English Language Learners and Family Literacy
The article underscores the unique literacy journey of English Language Learners (ELLs), highlighting the importance of phonemic awareness, phonics, vocabulary, and comprehension in literacy development. It stresses the influence of native language proficiency on phonemic awareness and advocates for an integrated approach to literacy skills. Helman's instructional guidelines emphasize a comprehensive approach to teaching phonics, crucial for ELLs. Interactive Family Literacy aligns with these strategies, offering explicit phonics in Spanish and English, vocabulary development, guided reading with eBooks, and structured writing opportunities. Technology, as discussed by Daniel and Cowan, enriches ELLs' language learning experiences, a key focus of Interactive Family Literacy, promoting reading comprehension and writing skills for ELLs.

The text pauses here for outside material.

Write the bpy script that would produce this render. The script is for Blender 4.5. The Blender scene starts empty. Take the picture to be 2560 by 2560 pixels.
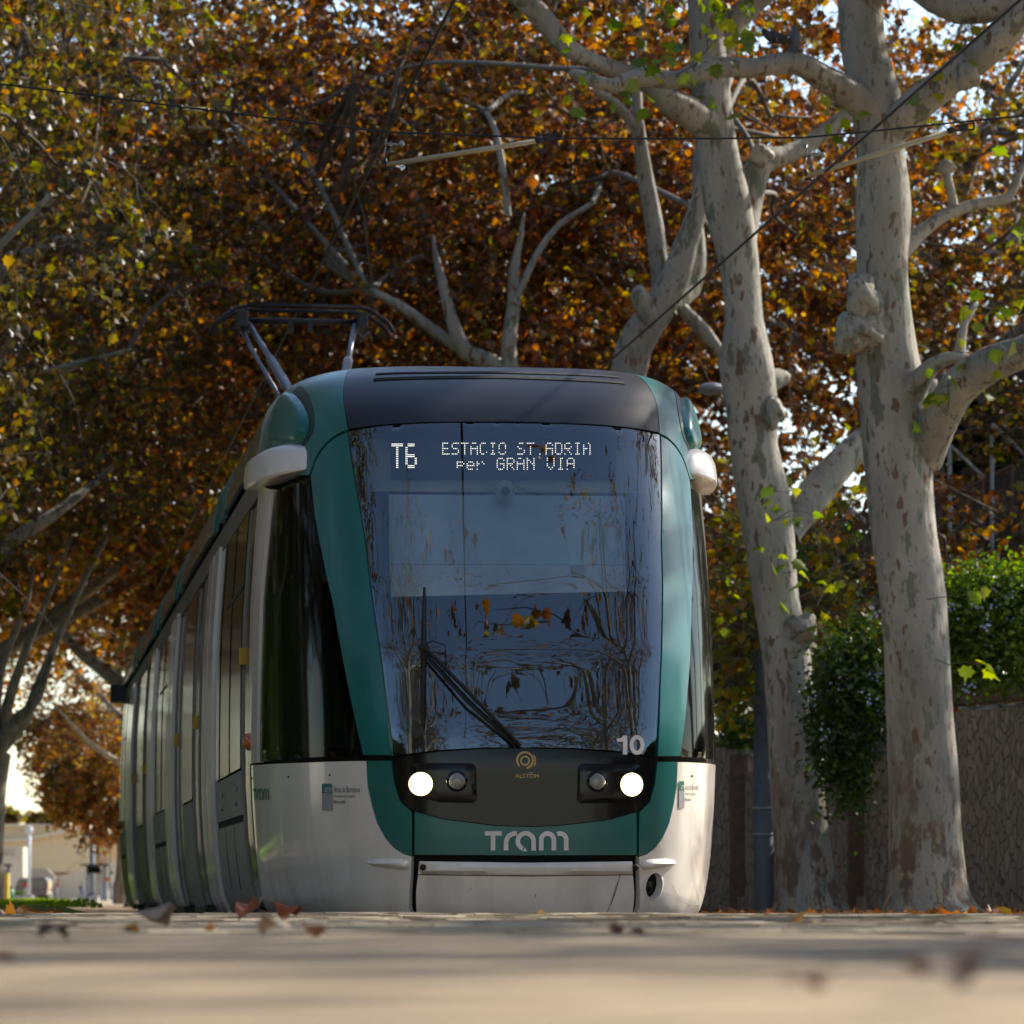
import bpy, math, random
import numpy as np
from mathutils import Vector, Matrix
from mathutils.geometry import delaunay_2d_cdt

# ------------------------------------------------------------------ camera, sky, sun, exposure
sc = bpy.context.scene
COL = sc.collection
F, HC, HY, CX = 11200.0, 0.085, 2243.0, 1280.0     # focal length in photo pixels, eye height, horizon row, centre column
cam = bpy.data.cameras.new("camera")
cam.sensor_width = 36.0
cam.lens = 36.0 * F / 2560.0
cam.shift_y = (HY - 1280.0) / 2560.0
cam.clip_start = 0.1
cam.clip_end = 4000
cam.dof.use_dof = True
cam.dof.focus_distance = 24.6
cam.dof.aperture_fstop = 6.3
cam.dof.aperture_blades = 9
camo = bpy.data.objects.new("camera", cam)
COL.objects.link(camo)
camo.location = (0, 0, HC)
camo.rotation_euler = (math.pi / 2, 0, 0)
sc.camera = camo

SUN_AZ, SUN_EL = 52.0, 36.0
world = bpy.data.worlds.new("World")
sc.world = world
world.use_nodes = True
wn = world.node_tree
sky = wn.nodes.new("ShaderNodeTexSky")
sky.sky_type = 'NISHITA'
sky.sun_disc = False
sky.sun_elevation = math.radians(SUN_EL)
sky.sun_rotation = math.radians(SUN_AZ)
sky.dust_density = 0.6
sky.ozone_density = 0.7
wn.links.new(sky.outputs[0], wn.nodes['Background'].inputs[0])
wn.nodes['Background'].inputs[1].default_value = 0.15
sun = bpy.data.lights.new("sun", 'SUN')
sun.energy = 5.0
sun.angle = math.radians(0.53)
sun.color = (1.0, 0.93, 0.82)
suno = bpy.data.objects.new("sun", sun)
COL.objects.link(suno)
sd = Vector((math.sin(math.radians(SUN_AZ)) * math.cos(math.radians(SUN_EL)), math.cos(math.radians(SUN_AZ)) * math.cos(math.radians(SUN_EL)), math.sin(math.radians(SUN_EL))))
suno.rotation_euler = sd.to_track_quat('Z', 'Y').to_euler()
suno.location = (0, 0, 60)
sc.view_settings.view_transform = 'Standard'
sc.view_settings.look = 'None'
sc.view_settings.exposure = 0.72
sc.view_settings.gamma = 1.0
sc.render.engine = 'CYCLES'
cy = sc.cycles
cy.max_bounces = 8
cy.diffuse_bounces = 3
cy.glossy_bounces = 3
cy.transmission_bounces = 4
cy.transparent_max_bounces = 12
cy.sample_clamp_indirect = 4.0
cy.use_denoising = True
cy.use_adaptive_sampling = True
cy.adaptive_threshold = 0.02

# ------------------------------------------------------------------ helpers
def px(x, y, d):
    """point of the place seen at photo position (x, y) at distance d"""
    return Vector(((x - CX) / F * d, d, HC + (HY - y) / F * d))

def tag(o, label=None, cat=None, group=None, kind=None):
    if label: o['label'] = label
    if cat: o['category'] = cat
    if group: o['group'] = group
    if kind: o['kind'] = kind
    return o

def empty(name, loc=(0, 0, 0), rz=0.0, label=None, cat=None, group=None):
    o = bpy.data.objects.new(name, None)
    o.empty_display_size = 0.2
    COL.objects.link(o)
    o.location = loc
    o.rotation_euler = (0, 0, rz)
    return tag(o, label, cat, group)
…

By Jane Montes, PhD & Jonathan A. Bower
English Language Learners (ELLs) each bring their own, varied cultural and linguistic literacy development experiences to literacy acquisition in English. As explained in the 2006 report Developing Literacy in Second-Language Learners, [August, D., & Shanahan, T. (Eds.). (2006). Developing literacy in second-language learners: Report of the national literacy panel on language-] ELLs take a more unique route than their English speaking peers to developing literacy in English, even though their reading instruction comprises the same research-based components: phonemic awareness, phonics/decoding, fluency, vocabulary, and text comprehension along with writing skills development. Successful literacy instruction for ELLs results when ELLs build upon their prior knowledge, capitalize on opportunities for cross-linguistic transfer, and receive academic language and literacy instruction that is comprehensible.
Building on ELLs’ existing phonological awareness to develop phonemic awareness is equally important to their literacy development as it is for native English-speaking students. It is essential, however, to recognize that the ELLs’ development of phonemic awareness is largely influenced by their native language proficiency and their phonemic awareness of the sounds in their native language. [Herrera, S.G., Perez, D.R., & Escamilla, K. (2010). Teaching reading to English language learners: Differentiated literacies. Boston: Allyn & Bacon.] Given the interactive nature of the components of literacy, ELLs benefit most when all six skills are taken into consideration simultaneously, rather than learning them in isolation. For example, Helman discussed the importance of phonics in learning to read and also recommended eight instructional guidelines to support ELLs’ acquisition of the written code:
- Work with students at their developmental level;
- Build on students’ home language and literacy skills;
- Follow a systematic sequence of literacy instruction;
- Make phonics instruction clear and explicit;
- Use active learning strategies to teach and practice skills;
- Integrate vocabulary study into phonics instruction;
- Connect phonics instruction to meaningful texts;
- Check for understanding and use frequent informal assessments. [Helman, L. (2016). Literacy development with English learners: Research-based instruction in grades K-6 (2nd ed.) p.179. New York: The Guildford Press.]
Interactive Family Literacy implements these recommendations to offer ELLs appropriate second language literacy learning opportunities in English with meaningful practice in all six skill areas. Specifically, Interactive Family Literacy provides:
- Explicit phonics practice in Spanish and English using a language-specific scope and sequence for each language to ensure complete mastery of phonemic awareness and decoding skills, Explicit vocabulary development built on a curated list of over 1,200 high frequency vocabulary words essential for developing social and academic literacy,
- Over 120 grade-leveled eBooks in both Spanish and English with audio support for guided reading practice, tools to measure fluency, and activities supporting the development of reading comprehension via the framework Strategies That Work [Harvey, S., & Goudvis, A. (2000). Strategies that work: Teaching comprehension to enhance understanding. York, ME: Stenhouse.]: making connections, visualizing, inferring, determining importance, and synthesizing, and
- Structured opportunities to write that provide a scaffold from mechanics activities to free writing.
Daniel and Cowan [Daniel, M. C., & Cowan, J. E. (2012). Exploring teachers’ use of technology in classrooms of bilingual students. GIST Education and Learning Research Journal, 6, 97-110.] discussed the many language learning benefits of technology as an instructional tool for ELLs. Among those benefits, the Interactive Family Literacy supplemental program offers ELLs software-based practice that includes: the opportunity for ELLs to interact with their second language numerous times while developing control over a text through the processing of auditory and visual input; and, regular opportunities for oral language development in the form of collaboration with peers on interactive tasks that are meaningful and result in language learning. In these many ways, Interactive Family Literacy promotes both reading comprehension and writing skills for ELLs.